Bullet seating issues

Quicksilver

Sergeant
Full Member
Minuteman
Feb 3, 2013
156
1
38
College Station, TX
I am currently working up a fresh load with a different powder than I normally use and did the usual ladder test, followed by another ladder test and finally, 3 loads in .1 increments (5 each) and had worse results.

I narrowed it down to 39, 39.1 and 39.2 grains and all worked GREAT. Were talking under 1/4 MOA groups!!!! The BEST I have ever shot-

This was with the bullet .005 INTO the lands and forcing the chamber closed-

I backed off the bullet .010 (so .005 from the lands) and fired another 5 shot group of 3 with the same loads and the results were terrible. Oddly enough, the entire group (of all 3) went from 1/4 moa to 1.5 moa, but 4 of the 5 bullets would "connect" in 2 bullet clusters. So I would have 2 bullets touching, an inch of space, 2 more bullets touching, and 1 bullet hole a inch or so away.

Am I missing something here? I have 2 double shot "touchers" and a stray, and the overall group size has gone huge now. I have .002 runout on the bullets, so I don't think its a runout issue?

Do I just need to keep it .005 in the lands? Or should I back it off more and more and see what happens?

I will post MV numbers up later- I had the magnetochrony on the barrel at all times to see how fast/extreme spread every group had.
 
If it's shooting 1/4" jammed, and your not seeing pressure signs, and your not worried about the possibility of the occassional bullet getting stuck in the lands when removing an unfired round from the chamber, I'd call it good and load up a mess of them!
 
I'm interested in what caliber, powder and bullet you're using? Without that info, can't really say whether the load you have come up with is going to give you any issues.

Did you also record environment conditions when you tested? Only asking because this can play with pressure if you're using certain types of powder. A nice cool 70 degree day with no humidity may be ok, but shoot the same load on 95 degrees with high humidity and you could start seeing pressure signs.

As Demo mentioned, one of your potential issues will be getting a pill jammed into the lands if you have to open the bolt on a live round. Some styles of shooting this is not a big deal...tactical shooting where you're not carrying around a cleaning rod all the time, it can cause a stage DQ or you just run your time out.
 
I have stuck a bullet in the bore during a match and it is no fun.

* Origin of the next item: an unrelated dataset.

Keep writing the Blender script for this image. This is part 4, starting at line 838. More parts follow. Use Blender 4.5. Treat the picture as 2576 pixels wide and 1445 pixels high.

It's not only the bullet that's stuck in the bore but the powder that it dumps in the lug area that's the biggest pain in the ass.
I will no longer ever run a load that is kissing the lands for that reason. If it were me I would find something it shoots at least .005 off.
 
Its a .308 gas gun and the bullet length jammed doesn't come close to fitting in the magazine- its nice and hot here in Texas, and temps were ranging from 99 to 102.

As for the charge, the book minimum is 39.0 and that's actually the best shooting one! Max book is 41.5, but I went to 42 (jammed against lands) before seeing pressure signs (primer & shiny brass end) so the charge is VERY safe. I followed the advice of the "powderin' it" thread when doing this, and the only SNAFU was backing the bullets OFF the lands. Go figure.

I will look at the MV numbers tonight or tomorrow to see how much of a change it was in MV from jammed to backed off .005 and see if I can make a charge that hits the same MV sweet spot with it backed off.
 
Can I correlate the MV with the bullet exit times through the barrel to stay in the "node" or do I need to just do a completely new load test with bullets seated at the depth that I need them to fit in the magazine? I already know the MAX that I can shoot safely from loading powders in .5 increments with the bullet jammed in the lands. Would this be a safe assumption or would I be trying to make a mini pipe bomb?